***** MATERIAL PROVIDED
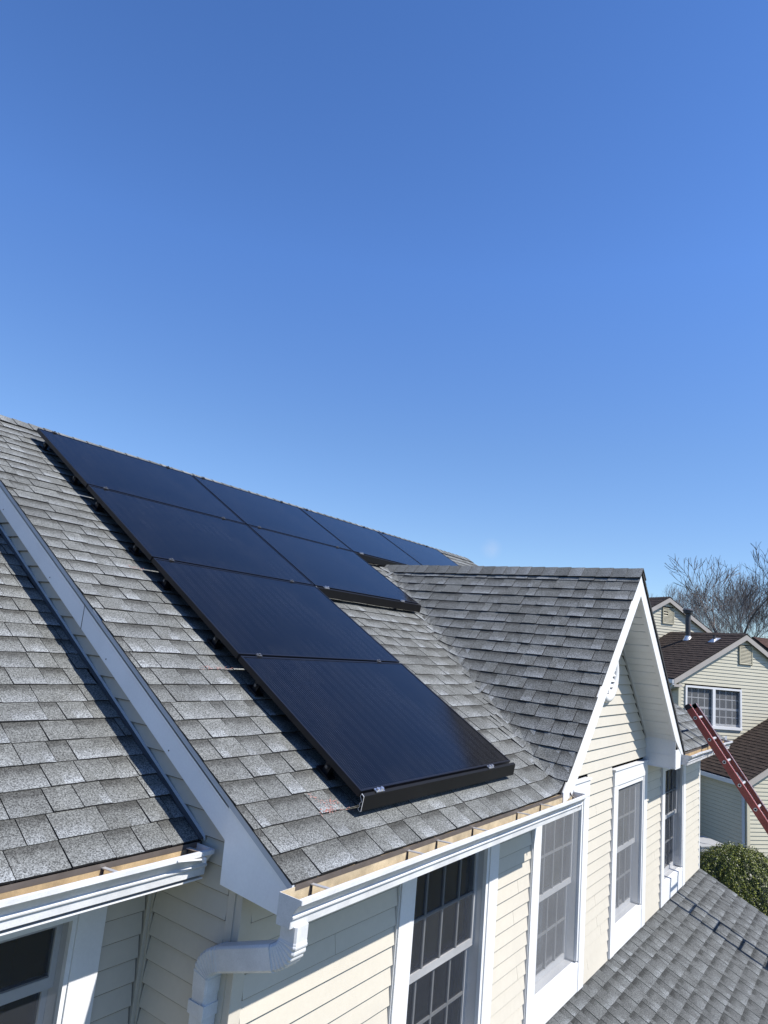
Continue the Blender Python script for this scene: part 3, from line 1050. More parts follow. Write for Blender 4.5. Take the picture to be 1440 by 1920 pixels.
# ------------------------------------------------------------------ windows
def window(x0, x1, yw, zt, zb, glass_t, glass_b, meet, zbase, blind=None, screen='screen', mull=4, lab=None, cross=True, fr=0.035, st=0.038):
    """double-hung window in a wall facing -y; casing from x0 to x1"""
    cw = 0.135
    mb = MB()
    yf, yb = yw - 0.030, yw + 0.02
    mb.box(x0, x0 + cw, yf, yb, zbase, glass_t + 0.05)
    mb.box(x1 - cw, x1, yf, yb, zbase, glass_t + 0.05)
    mb.box(x0, x1, yf - 0.004, yb, glass_t + 0.0502, zt)
    mb.box(x0 - 0.012, x1 + 0.012, yf - 0.016, yb, zt + 0.0002, zt + 0.014)
    mb.box(x0 + cw + .0002, x1 - cw - .0002, yf + 0.004, yb, zbase, glass_b - 0.06)
    mb.box(x0 + 0.004, x0 + 0.0, yf, yb, zbase, zt)
    # J channels beside the casing
    mb.box(x0 - 0.007, x0 - 0.0005, yw - 0.022, yb, zbase, zt)
    w = hp(mb, 'window', 'white', bevel=0.0025)
    if lab: tag(w, lab)
    # jamb and frame
    gx0, gx1 = x0 + cw + fr, x1 - cw - fr
    mb = MB()
    mb.box(x0 + cw + .0004, gx0, yf + 0.008, yw + 0.11, glass_b, glass_t)
    mb.box(gx1, x1 - cw - .0004, yf + 0.008, yw + 0.11, glass_b, glass_t)
    mb.box(x0 + cw + .0004, x1 - cw - .0004, yf + 0.008, yw + 0.11, glass_t + .0002, glass_t + 0.05)
    mb.hexa([(x0 + cw + .0004, yf + .002, glass_b - .06), (x1 - cw - .0004, yf + .002, glass_b - .06), (x1 - cw - .0004, yw + .11, glass_b - .06), (x0 + cw + .0004, yw + .11, glass_b - .06)],
            [(x0 + cw + .0004, yf + .002, glass_b - .018), (x1 - cw - .0004, yf + .002, glass_b - .018), (x1 - cw - .0004, yw + .11, glass_b - .0003), (x0 + cw + .0004, yw + .11, glass_b - .0003)])
    mb.build('frame', 'white', w)
    # upper sash sits forward, lower sash behind
    for (za, zc, y0) in ((meet, glass_t, yw + 0.045), (glass_b, meet + 0.035, yw + 0.078)):
        mb = MB()
        mb.box(gx0 + .001, gx0 + st, y0, y0 + 0.028, za, zc)
        mb.box(gx1 - st, gx1 - .001, y0, y0 + 0.028, za, zc)
        mb.box(gx0 + st + .0002, gx1 - st - .0002, y0, y0 + 0.028, za, za + 0.045)
        mb.box(gx0 + st + .0002, gx1 - st - .0002, y0, y0 + 0.028, zc - 0.038, zc)
        sash = mb.build('sash', 'white', w)
        mb = MB()
        n = mull
        for k in range(1, n):
            xx = gx0 + st + (gx1 - gx0 - 2 * st) * k / n
            mb.box(xx - 0.009, xx + 0.009, y0 + 0.002, y0 + 0.0115, za + 0.0455, zc - 0.0385)
        zz = (za + zc) / 2
        if not cross: mb.box(gx0 + st + .0004, gx1 - st - .0004, y0 + 0.0024, y0 + 0.0113, za + 0.0457, za + 0.052)
        if cross: mb.box(gx0 + st + .0004, gx1 - st - .0004, y0 + 0.0024, y0 + 0.0113, zz - 0.009, zz + 0.009)
        mb.build('muntin', 'muntin', w)
        mb = MB()
        mb.face([(gx0 + st, y0 + 0.012, za + .04), (gx1 - st, y0 + 0.012, za + .04), (gx1 - st, y0 + 0.012, zc - .03), (gx0 + st, y0 + 0.012, zc - .03)])
        mb.build('glass', 'glass', w)
    if screen:
        mb = MB()
        ys = yw + 0.004
        mb.face([(gx0, ys, glass_b), (gx1, ys, glass_b), (gx1, ys, glass_t), (gx0, ys, glass_t)])
        mb.build('screen', screen, w)
    if blind:
        mb = MB()
        a, b, z0, z1 = blind
        z = z0
        while z < z1:
            mb.hexa([(a, yw + 0.15, z), (b, yw + 0.15, z), (b, yw + 0.185, z + 0.03), (a, yw + 0.185, z + 0.03)],
                    [(a, yw + 0.15, z + .004), (b, yw + 0.15, z + .004), (b, yw + 0.185, z + 0.034), (a, yw + 0.185, z + 0.034)])
            z += 0.052
        mb.box(a - 0.04, a - 0.001, yw + 0.15, yw + 0.185, z0 - .03, z1 + .03)
        mb.box(b + 0.001, b + 0.04, yw + 0.15, yw + 0.185, z0 - .03, z1 + .03)
        mb.build('shutter', 'blind', w)
    # room behind
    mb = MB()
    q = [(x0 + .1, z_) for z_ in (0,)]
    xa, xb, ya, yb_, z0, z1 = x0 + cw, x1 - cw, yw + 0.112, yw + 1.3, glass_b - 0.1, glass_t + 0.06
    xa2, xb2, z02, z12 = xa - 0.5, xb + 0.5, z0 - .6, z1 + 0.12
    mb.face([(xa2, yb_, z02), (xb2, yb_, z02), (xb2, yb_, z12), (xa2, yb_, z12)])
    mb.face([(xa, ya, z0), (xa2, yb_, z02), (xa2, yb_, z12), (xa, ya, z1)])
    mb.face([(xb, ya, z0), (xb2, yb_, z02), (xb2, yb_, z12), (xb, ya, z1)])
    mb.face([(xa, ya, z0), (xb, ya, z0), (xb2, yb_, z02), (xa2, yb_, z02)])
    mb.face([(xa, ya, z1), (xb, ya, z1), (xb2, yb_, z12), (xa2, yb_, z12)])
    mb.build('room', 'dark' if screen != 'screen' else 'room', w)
    return w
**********
> **INSTRUCTION**
Are you able to set down all the lines above exactly, without any pictures?

> **TASK RESPONSE**
Continue the Blender Python script for this scene: part 3, from line 1050. More parts follow. Write for Blender 4.5. Take the picture to be 1440 by 1920 pixels.
# ------------------------------------------------------------------ windows
def window(x0, x1, yw, zt, zb, glass_t, glass_b, meet, zbase, blind=None, screen='screen', mull=4, lab=None, cross=True, fr=0.035, st=0.038):
    """double-hung window in a wall facing -y; casing from x0 to x1"""
    cw = 0.135
    mb = MB()
    yf, yb = yw - 0.030, yw + 0.02
    mb.box(x0, x0 + cw, yf, yb, zbase, glass_t + 0.05)
    mb.box(x1 - cw, x1, yf, yb, zbase, glass_t + 0.05)
    mb.box(x0, x1, yf - 0.004, yb, glass_t + 0.0502, zt)
    mb.box(x0 - 0.012, x1 + 0.012, yf - 0.016, yb, zt + 0.0002, zt + 0.014)
    mb.box(x0 + cw + .0002, x1 - cw - .0002, yf + 0.004, yb, zbase, glass_b - 0.06)
    mb.box(x0 + 0.004, x0 + 0.0, yf, yb, zbase, zt)
    # J channels beside the casing
    mb.box(x0 - 0.007, x0 - 0.0005, yw - 0.022, yb, zbase, zt)
    w = hp(mb, 'window', 'white', bevel=0.0025)
    if lab: tag(w, lab)
    # jamb and frame
    gx0, gx1 = x0 + cw + fr, x1 - cw - fr
    mb = MB()
    mb.box(x0 + cw + .0004, gx0, yf + 0.008, yw + 0.11, glass_b, glass_t)
    mb.box(gx1, x1 - cw - .0004, yf + 0.008, yw + 0.11, glass_b, glass_t)
    mb.box(x0 + cw + .0004, x1 - cw - .0004, yf + 0.008, yw + 0.11, glass_t + .0002, glass_t + 0.05)
    mb.hexa([(x0 + cw + .0004, yf + .002, glass_b - .06), (x1 - cw - .0004, yf + .002, glass_b - .06), (x1 - cw - .0004, yw + .11, glass_b - .06), (x0 + cw + .0004, yw + .11, glass_b - .06)],
            [(x0 + cw + .0004, yf + .002, glass_b - .018), (x1 - cw - .0004, yf + .002, glass_b - .018), (x1 - cw - .0004, yw + .11, glass_b - .0003), (x0 + cw + .0004, yw + .11, glass_b - .0003)])
    mb.build('frame', 'white', w)
    # upper sash sits forward, lower sash behind
    for (za, zc, y0) in ((meet, glass_t, yw + 0.045), (glass_b, meet + 0.035, yw + 0.078)):
        mb = MB()
        mb.box(gx0 + .001, gx0 + st, y0, y0 + 0.028, za, zc)
        mb.box(gx1 - st, gx1 - .001, y0, y0 + 0.028, za, zc)
        mb.box(gx0 + st + .0002, gx1 - st - .0002, y0, y0 + 0.028, za, za + 0.045)
        mb.box(gx0 + st + .0002, gx1 - st - .0002, y0, y0 + 0.028, zc - 0.038, zc)
        sash = mb.build('sash', 'white', w)
        mb = MB()
        n = mull
        for k in range(1, n):
            xx = gx0 + st + (gx1 - gx0 - 2 * st) * k / n
            mb.box(xx - 0.009, xx + 0.009, y0 + 0.002, y0 + 0.0115, za + 0.0455, zc - 0.0385)
        zz = (za + zc) / 2
        if not cross: mb.box(gx0 + st + .0004, gx1 - st - .0004, y0 + 0.0024, y0 + 0.0113, za + 0.0457, za + 0.052)
        if cross: mb.box(gx0 + st + .0004, gx1 - st - .0004, y0 + 0.0024, y0 + 0.0113, zz - 0.009, zz + 0.009)
        mb.build('muntin', 'muntin', w)
        mb = MB()
        mb.face([(gx0 + st, y0 + 0.012, za + .04), (gx1 - st, y0 + 0.012, za + .04), (gx1 - st, y0 + 0.012, zc - .03), (gx0 + st, y0 + 0.012, zc - .03)])
        mb.build('glass', 'glass', w)
    if screen:
        mb = MB()
        ys = yw + 0.004
        mb.face([(gx0, ys, glass_b), (gx1, ys, glass_b), (gx1, ys, glass_t), (gx0, ys, glass_t)])
        mb.build('screen', screen, w)
    if blind:
        mb = MB()
        a, b, z0, z1 = blind
        z = z0
        while z < z1:
            mb.hexa([(a, yw + 0.15, z), (b, yw + 0.15, z), (b, yw + 0.185, z + 0.03), (a, yw + 0.185, z + 0.03)],
                    [(a, yw + 0.15, z + .004), (b, yw + 0.15, z + .004), (b, yw + 0.185, z + 0.034), (a, yw + 0.185, z + 0.034)])
            z += 0.052
        mb.box(a - 0.04, a - 0.001, yw + 0.15, yw + 0.185, z0 - .03, z1 + .03)
        mb.box(b + 0.001, b + 0.04, yw + 0.15, yw + 0.185, z0 - .03, z1 + .03)
        mb.build('shutter', 'blind', w)
    # room behind
    mb = MB()
    q = [(x0 + .1, z_) for z_ in (0,)]
    xa, xb, ya, yb_, z0, z1 = x0 + cw, x1 - cw, yw + 0.112, yw + 1.3, glass_b - 0.1, glass_t + 0.06
    xa2, xb2, z02, z12 = xa - 0.5, xb + 0.5, z0 - .6, z1 + 0.12
    mb.face([(xa2, yb_, z02), (xb2, yb_, z02), (xb2, yb_, z12), (xa2, yb_, z12)])
    mb.face([(xa, ya, z0), (xa2, yb_, z02), (xa2, yb_, z12), (xa, ya, z1)])
    mb.face([(xb, ya, z0), (xb2, yb_, z02), (xb2, yb_, z12), (xb, ya, z1)])
    mb.face([(xa, ya, z0), (xb, ya, z0), (xb2, yb_, z02), (xa2, yb_, z02)])
    mb.face([(xa, ya, z1), (xb, ya, z1), (xb2, yb_, z12), (xa2, yb_, z12)])
    mb.build('room', 'dark' if screen != 'screen' else 'room', w)
    return w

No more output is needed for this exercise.